Israeli prime ministers are not obligated to step down while under investigation, unless they are charged with a crime. Nonetheless, the accusations could chip away at Mr. Netanyahu’s standing. His predecessor, Ehud Olmert, was forced from power in 2008 under the weight of police investigations and accusations of corruption, although he remained in office as a caretaker prime minister until early elections could be held in 2009.

In February, Mr. Olmert became the first former Israeli prime minister to enter prison. He is serving a 19-month term for bribery and obstruction of justice.

Mr. Netanyahu described Mr. Olmert in 2008 as a “prime minister up to his neck in investigations” and said he could not be trusted to make fateful decisions under the circumstances because they might be based on personal rather than national interests.

Since the 1990s, Mr. Netanyahu’s political career has been dogged by inquiries into his conduct, and that of people around him, though no charges have been filed against him. The inquiries have ranged from scandals involving travel expenses and garden furniture — the Netanyahus were suspected of having switched a new set bought for the prime minister’s official residence with an identical, old set in their private home in Caesarea — to a more recent one involving a billion-dollar deal with Germany for the acquisition of submarines.

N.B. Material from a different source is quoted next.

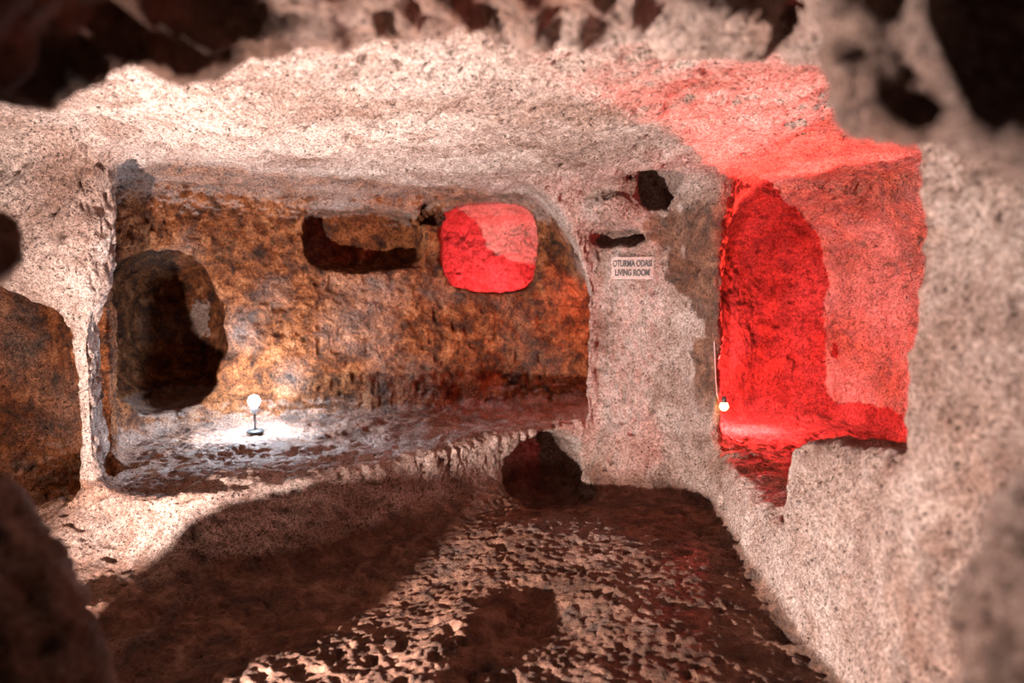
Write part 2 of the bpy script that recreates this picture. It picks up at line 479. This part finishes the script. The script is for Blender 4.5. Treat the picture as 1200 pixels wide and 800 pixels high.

That agreement came under scrutiny after it became known that Mr. Netanyahu’s personal lawyer also represents the Israeli agent of the German shipyard that builds the submarines, and other naval equipment purchased by Israel, giving rise to suspicion of a conflict of interest.

In that episode, too, Mr. Netanyahu and the lawyer, David Shimron, have denied any wrongdoing.

Mr. Netanyahu’s relationship with Arnaud Mimran, a French tycoon who was convicted of fraud last year, and who testified that he had contributed a large sum of money to Mr. Netanyahu for his 2009 election campaign, has also prompted suspicions of impropriety.